Follow up now with the codes depending on the required tool path. For flood coolant, it is necessary to use the M08 code near the beginning of the program, and M09 after the tool has completed its path. The M30 code is used to indicate that the program has finished.





**Note: This is just a guide, Not all Fanuc machines work exactly like this. Some use G46 instead of G43 and some use other codes like G92 instead of G54. Always refer to the manual before writing programs.

Use of Movement g codes for milling

Use of movement G-codes



Here I will discuss how to utilize the movement G-Codes, If you haven't checked out the list of G codes yet, be sure to check them first here:


Eg 1.
G00 X100.  ;

This will make the X axis Rapid to 100mm, Can also be used with any other Axis the machine has.

Eg 2.
G01 X100. F100 ;

This will make the X axis feed to 100mm at a feed rate of  F100 or 100mm/m

With these 2 codes, a basic straight line cut can be done by rapid traversing the tool near to the job, and then using the G01 code to cut the material. 

Eg 3.
G00 X20. ;
Z1. ;    *
G01 X0. ;

*Note that it is not necessary to re write G00 to get the Z axis to rapid to 1mm. This is because G00 is already selected from the previous line. Only once G01 is selected in the program, then it will be necessary to change back to G0 for rapid traversing.

This set of codes will rapid the X axis to 20mm, Then rapid the Z axis to 1mm, Then feed the X axis to 0mm.
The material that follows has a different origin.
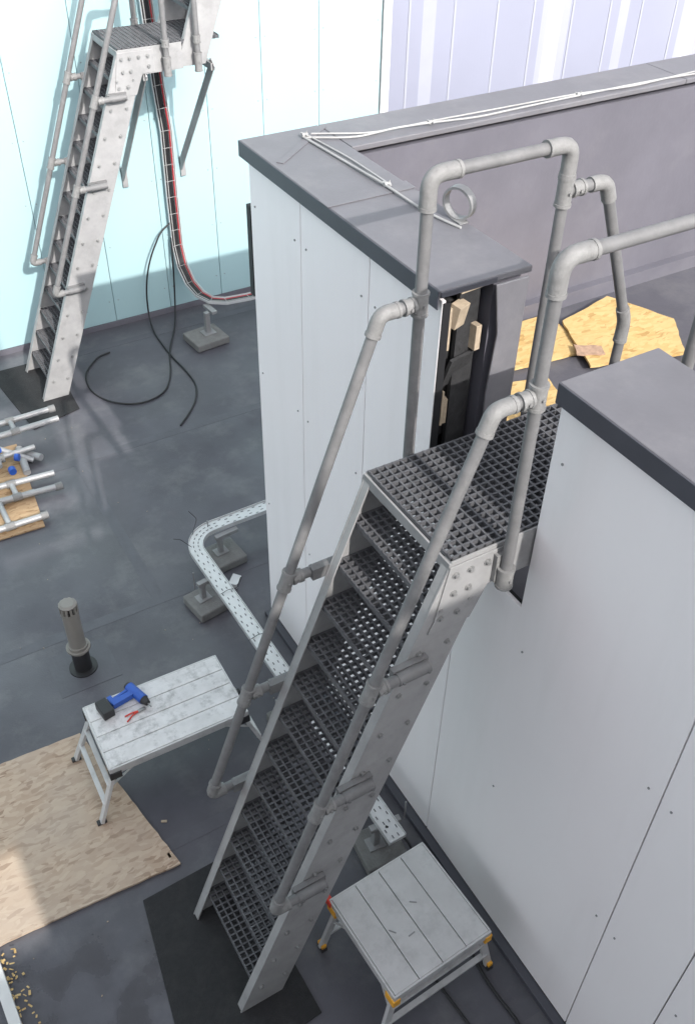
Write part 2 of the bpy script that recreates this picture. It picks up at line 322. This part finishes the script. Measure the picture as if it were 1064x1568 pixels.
# ------------------------------------------------------------------ staircase
def fitting(b,p,d,l=.09,r=.031):
    p=V(p);d=V(d).normalized()
    if l<.04: b.cyl(p-d*l/2,p+d*l/2,r);return
    b.cyl(p-d*(l/2-.001),p+d*(l/2-.001),r)
    b.cyl(p-d*l/2,p-d*(l/2-.012),r+.003);b.cyl(p+d*(l/2-.012),p+d*l/2,r+.003)
    q=V((0,-1,0)) if abs(d.y)<.5 else V((0,0,1))
    b.cyl(p+q*r*.9,p+q*(r+.006),.0075,n=6)
def staircase(name,xf,yR,yL,zP,m,nt,xE,stubs,rx,first):
    E=empty(name);wx=.25;fx=lambda z:xf+z/m
    st=B('stringers',M['string'],E,.0015)
    poly=[(xf,.013),(xf+wx,.013),(fx(zP-.21)+wx,zP-.21),(xE-.35,zP-.21),(xE-.35,zP),(fx(zP),zP)]
    for ya,yb in ((yR,yR+.009),(yL-.009,yL)): st.prism(poly,'y',ya,yb)
    for y in (yR+.03,yL-.03):
        st.beam((xf+.008,y,.018),(fx(zP)+.004,y,zP-.004),.041,.008,up=(-m,0,1))
        st.beam((xf+wx-.004,y,.018),(fx(zP-.21)+wx-.004,y,zP-.21),.041,.008,up=(-m,0,1))
        st.box(fx(zP-.21)+wx,xE-.36,y-.02,y+.025,zP-.208,zP-.20)
    st.done()
    sp=B('splice_plates',M['string'],E,.002)
    k=fx(zP)
    for ya,yb in ((yR-.007,yR-.001),(yL+.001,yL+.007)):
        sp.prism([(k-.06,zP-.30),(k-.01,zP-.02),(k+.30,zP-.02),(k+.30,zP-.20),(k+.19,zP-.20),(k+.12,zP-.36),(k-.085,zP-.36)],'y',ya,yb)
    sp.box(k-.012,k-.002,yR,yL,zP-.06,zP-.006)
    sp.done()
    gr=B('treads',M['grate'],E)
    for i in range(1,nt+1):
        z=zP*i/(nt+1);x0=fx(z)+.012;x1=x0+.226
        grating(gr,x0,x1,yR+.012,yL-.012,z)
        gr.box(x0,x1,yR+.0095,yR+.0115,z-.045,z);gr.box(x0,x1,yL-.0115,yL-.0095,z-.045,z)
    gr.done()
    pl=B('platform_grating',M['grate'],E);grating(pl,k,xE,yR+.012,yL-.012,zP+.012);pl.done()
    bo=B('bolts',M['bolt'],E)
    for i in range(1,nt+1):
        z=zP*i/(nt+1)-.02
        for dx in (.055,.195):
            x=fx(z)+dx
            for y,s_ in ((yR,-1),(yL,1)):
                bo.cyl((x,y,z),(x,y+s_*.003,z),.016,n=12);bo.cyl((x,y+s_*.003,z),(x,y+s_*.014,z),.0105,n=6)
    for (dx,dz) in ((.02,-.07),(.09,-.07),(.02,-.17),(.09,-.17),(.17,-.07),(.25,-.07),(.25,-.15),(.05,-.29),(-.03,-.29)):
        for y,s_ in ((yR-.007,-1),(yL+.007,1)):
            x=k+dx;z=zP+dz;bo.cyl((x,y,z),(x,y+s_*.014,z),.0105,n=6);bo.cyl((x,y,z),(x,y+s_*.003,z),.017,n=12)
    bo.done()
    hp=B('handrail_pipes',M['pipe'],E);ft=B('handrail_fittings',M['fit'],E);r=.0243
    for side,y in ((0,yR-.046),(1,yL+.034)):
        x0,z0,x1,z1=rx
        rm=(z1-z0)/(x1-x0);xr=lambda z:x0+(z-z0)/rm
        d=V((x1-x0,0,z1-z0)).normalized();X_=V((1,0,0));Z_=V((0,0,1))
        xp=x1+.18
        hp.tube([(x0+.27,y,z0),(x0,y,z0),(x1,y,z1),(xp,y,z1)],r,.06)
        ft.tube([V((x0+.07,y,z0)),V((x0,y,z0)),V((x0,y,z0))+d*.08],.031,.05)
        ft.tube([V((x1,y,z1))-d*.08,V((x1,y,z1)),V((x1+.07,y,z1))],.031,.05)
        fitting(ft,(x0+.07,y,z0),X_,.014,.033);fitting(ft,V((x0,y,z0))+d*.08,d,.014,.033)
        fitting(ft,(x1+.075,y,z1),X_,.014,.033);fitting(ft,V((x1,y,z1))-d*.085,d,.014,.033)
        for z in stubs:
            if z>z0+.02:
                hp.tube([(xr(z),y,z),(xr(z)+.27,y,z)],r);fitting(ft,(xr(z),y,z),d,.10,.031);fitting(ft,(xr(z)+.05,y,z),X_,.05,.030)
            cx=xr(z)+.20;s_=1 if side==0 else -1
            hp.cyl((cx-.075,y,z),(cx+.075,y,z),.0285)
            yy=yR if side==0 else yL
            hp.box(cx-.085,cx+.085,min(yy-s_*.002,yy-s_*.030),max(yy-s_*.002,yy-s_*.030),z-.032,z+.032)
            for q in (-.06,.06): hp.cyl((cx+q,y,z),(cx+q,y-s_*.034,z),.007,n=6)
        if first:
            zt=4.09;x2=2.567 if side else 2.65;zb=2.70
            hp.tube([(xp,y,zb),(xp,y,zt),(x2,y,zt),(x2,y,zb)],r,.08)
            for xx,dd in ((xp,1),(x2,-1)):
                ft.tube([(xx,y,zt-.12),(xx,y,zt),(xx+dd*.12,y,zt)],.032,.075)
                fitting(ft,(xx,y,zt-.12),Z_,.014,.034);fitting(ft,(xx+dd*.12,y,zt),X_,.014,.034)
                fitting(ft,(xx,y,zb+.03),Z_,.10,.034)
                s_=1 if side==0 else -1;yy=yR if side==0 else yL
                ft.box(xx-.04,xx+.04,min(yy-s_*.002,yy-s_*.03),max(yy-s_*.002,yy-s_*.03),zb,zb+.14)
            fitting(ft,(xp,y,z1),Z_,.10,.032);fitting(ft,(xp-.055,y,z1),X_,.05,.031)
            zq=3.905;hp.tube([(x2,y,zq),(x2+.215,y,zq),(x2+.51,y,3.19),(x2+.51,y,2.24)],r,.05)
            fitting(ft,(x2,y,zq),Z_,.12,.032);fitting(ft,(x2+.06,y,zq),X_,.06,.031)
            dq=V((.295,0,3.19-zq)).normalized()
            ft.tube([V((x2+.13,y,zq)),V((x2+.215,y,zq)),V((x2+.215,y,zq))+dq*.09],.031,.05)
            ft.tube([V((x2+.51,y,3.19))-dq*.08,V((x2+.51,y,3.19)),V((x2+.51,y,3.10))],.031,.05)
            fitting(ft,(x2+.51,y,3.095),Z_,.014,.033)
        else:
            zt=zP+1.25;p2=3.29
            hp.tube([(3.01,y,zP-.22),(3.01,y,zt)],r);hp.tube([(p2,y,zP-.22),(p2,y,zt-.1)],r)
            hp.tube([(xp,y,z1),(3.01,y,z1)],r)
            for xx in (3.01,p2):
                fitting(ft,(xx,y,zP-.16),Z_,.15,.033);fitting(ft,(xx,y,zP+.02),Z_,.06,.032)
            hp.tube([(p2,y,zP+.75),(p2+.12,y,zP+.75),(p2+.12+1.0,y,zP+.75+1.0*m)],r,.06)
    hp.done();ft.done()
    if first:
        s2=B('platform_supports',M['string'],E,.002)
        for y in (yR+.06,yL-.11): s2.box(k+.28,xE,y,y+.05,zP-.13,zP-.025)
        for ya,yb in ((yR+.0,yR+.008),(yL-.008,yL)): s2.prism([(2.402,zP-.12),(2.75,zP-.12),(3.0,2.235),(3.2,2.235),(2.88,zP),(2.402,zP)],'y',ya,yb)
        s2.done()
        g2=B('inner_treads',M['grate'],E)
        for i in (1,2): grating(g2,2.76+.10*i,2.98+.10*i,yR+.012,yL-.012,zP-.22*i)
        g2.done()
    else:
        s2=B('upper_flight',M['string'],E,.0015);x0=xE-.42
        for ya,yb in ((yR+.010,yR+.018),(yL-.018,yL-.010)):
            s2.prism([(x0+.02,zP-.2),(x0+.28,zP-.2),(x0+.28+1.4,zP-.2+1.4*m),(x0+.02+1.4,zP-.2+1.4*m)],'y',ya,yb)
        for y in (yR+.04,yL-.04):
            s2.beam((x0+.02,y,zP-.2),(x0+1.42,y,zP-.2+1.4*m),.04,.008,up=(-m,0,1))
            s2.beam((x0+.28,y,zP-.2),(x0+1.68,y,zP-.2+1.4*m),.04,.008,up=(-m,0,1))
        s2.done()
        g2=B('upper_treads',M['grate'],E)
        for i in range(1,9):
            z=zP+.23*i;xx=x0+.03+(z-zP+.2)/m;grating(g2,xx,xx+.23,yR+.02,yL-.02,z)
        g2.done()
        s3=B('knee_braces',M['string'],E,.002)
        for xx in (2.83,3.45):
            s3.beam((xx,yR+.02,zP-.2),(xx,9.09,1.60),.012,.09,up=(0,.5,1));s3.box(xx-.006,xx+.05,9.07,9.095,1.5,1.7)
            s3.beam((xx,yR+.02,zP-.24),(xx,9.09,zP-.24),.04,.06)
        s3.done()
staircase('steel_access_staircase',.623,1.99,2.62,2.88,2.72,12,2.75,(1.042,1.71,2.38),(.837,1.042,1.74,3.59),True)
staircase('steel_access_staircase',1.412,8.05,8.67,3.06,2.55,13,3.52,(1.11,2.01,2.71),(1.72,1.11,2.78,3.81),False)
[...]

These 2 codes are very important to know, If you swap them around, you will end up rapiding into your job and breaking your tool. Now to the next code.

Eg 4.
G02 X0. Y100. R100.

This code is telling the machine that you want it to make a clockwise radius of 100mm. The X and Y values in this case represent what position the tool is going to stop cutting the radius.

The same applies for G03 except that your radius cuts counter clockwise.

This completes our list of movement G-codes.


List of important M-Codes

List of Important M-codes

 

M-codes

M00 - Program pause
M01 - Optional stop
M03 - Spindle start (clockwise)
M04 - Spindle start (Counter clockwise)
M05 - Spindle stop
M06 - Tool change
M08 - Flood coolant on
M09 - Flood coolant off
M19 - Spindle orientation
M30 - Program end and rewind

Please note that this is not a complete list of M-codes, just the most common ones used in CNC programming. One should always be familiar with the machine before attempting to use it or program it. Machine G-codes and M-codes may vary from model to model. Consult the programming manual for machine specific codes.

List of important g codes for milling

List of important G-codes in Cnc milling

G00 - Rapid movement
G01 - Linear movement
G02 - Circular interpolation (Clockwise)
G03 - Circular interpolation (Counter clockwise)
G04 - Dwell
G28 - Chosen axis returns home
G40 - Cutter compensation off
G41 - Cutter compensation on
G42 - Cutter compensation on

G43 - Read tool height
G54 - Reference point 1
G55 - Reference point 2
G56 - Reference point 3
G57 - Reference point 4
G92 - Start point


Milling Cycles

G73 - Peck drilling cycle
G74 - Counter tapping cycle
G76 - Fine boring cycle
G80 - Cycle cancel
G81 - Drill cycle / spot drill cycle
G82 - counter boring cycle
G83 - Peck drilling cycle
G84 - Tapping cycle
G86 - Boring cycle
G87 - Back boring cycle



Please note that these are not all the G-codes but only the most common ones used in CNC milling. Also note that the G-codes on this list work for majority of Fanuc controls, but one should always be familiar with the machine and machine codes before attempting to program a CNC machine, as there are variations in G and M codes on different machines.